While over three months have passed since a group of Manhattan College students participated in the semi-finals of the College Fed Challenge, preparations have already started  for the next one.

The challenge is a national academic competition which is held annually by the Federal Reserve Bank in Manhattan.

“The College Fed Challenge is a competition designed to bring real-world economics into the classroom,” reads the New York Fed website. “Teams play the role of monetary policymakers by analyzing economic conditions and recommending a course for monetary policy.”

Not only is the challenge viewed at as an academically-enriching experience, but it also has a number of supplemental benefits as well.

“I think the benefits are that you just learn a lot more than you just would learn in classes,” said junior economics major Zoey McGreavy. “So there’s a lot of work you can do by yourself and learn a lot of things surrounding current events that maybe you wouldn’t get until your senior year of econ.”

For Diego Miguens, a junior finance and global business major, the challenge has helped him improve his public speaking skills and also given him a chance to network.

“It teaches you different things and opens different doors for you in your careers,” said Miguens.

The competition is broken up into two divisions: Maiden Lane (for teams of students who have not taken a 200-level course or higher in economics) and Liberty Street (for teams with at least one student who has taken a 200-level course or higher in economics). Manhattan participated in the Liberty Street division last semester.

Manhattan was one of 43 teams to compete in the 2017 challenge. Their division’s preliminary round took place on Oct. 31. After their performance in the preliminary round, they moved on to the semi-finals on Nov. 14.

While they did not make the National College Fed Challenge which was held on Dec. 1 in Washington, D.C., the students on the team were able to learn from their experience in the semi-finals.

“How to interact more with the judges and people who work at the Federal Reserve. How to appropriately answer questions in the time frame,” said McGreavy on what she has learned from her experience in the semi-finals last year.

Miguens realized how important it is to show the judges their team chemistry when answering their questions.

“We learned that there’s a lot of other schools out there that are putting in as much work as us, maybe more,” said Miguens. “It just showed us how we should be prepared and how team chemistry is a huge contributing factor to making it to the finals because the judges like to see not that one person knows everything and will answer all the questions.
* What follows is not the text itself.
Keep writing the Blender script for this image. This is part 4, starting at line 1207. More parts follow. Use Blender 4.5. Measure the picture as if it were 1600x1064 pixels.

They like to see how the team works as a whole and how you guys feed off of each other between questions and how you guys deliver your research.”

Miguens outlined a few things that they could improve upon.

“We saw how we should definitely do a lot more research, prepare our speeches a lot better and potentially get a lot more chemistry so the judges can see that we all work together and can feed off of each other,” said Miguens.

While they have about eight months until the challenge, the team does not have a long offseason. Since the 2017 challenge, they have already recruited a few students to take over for the seniors who will be graduating this May. Not only were they able to fill those spots, but they were also able to add additional members.

One of the new members is a business analytics major who can help with aspects of the data.

The team has also began their research for 2018. They meet about twice a week at 7 a.m. to research the new information released by the Fed so far.

Once it gets closer to the challenge, their meetings increase. During the week before the challenge, they typically meet twice a day; once at 6:00am and once sometime during the night.

The group of almost a dozen students are assisted by faculty advisor, Hany Guirguis, PhD.

Guirguis puts a lot of time into helping the team and that does not go unnoticed by students like McGreavy and Miguens.

“I can only say good things about [Guirguis],” said McGreavy. “He’s really the best. He holds the team together. He knows exactly what everyone is good at so he placed everyone’s strengths and really brings together the team.”

“He’ll help us with whatever we need and even outside of the club,” said Miguens. “Definitely a great guy and we appreciate everything he’s done for us up until this point.”

With eight months remaining until the next challenge, the teams’ hope is that Manhattan can represent the Second District in Washington, D.C. for the National College Fed Challenge in 2018.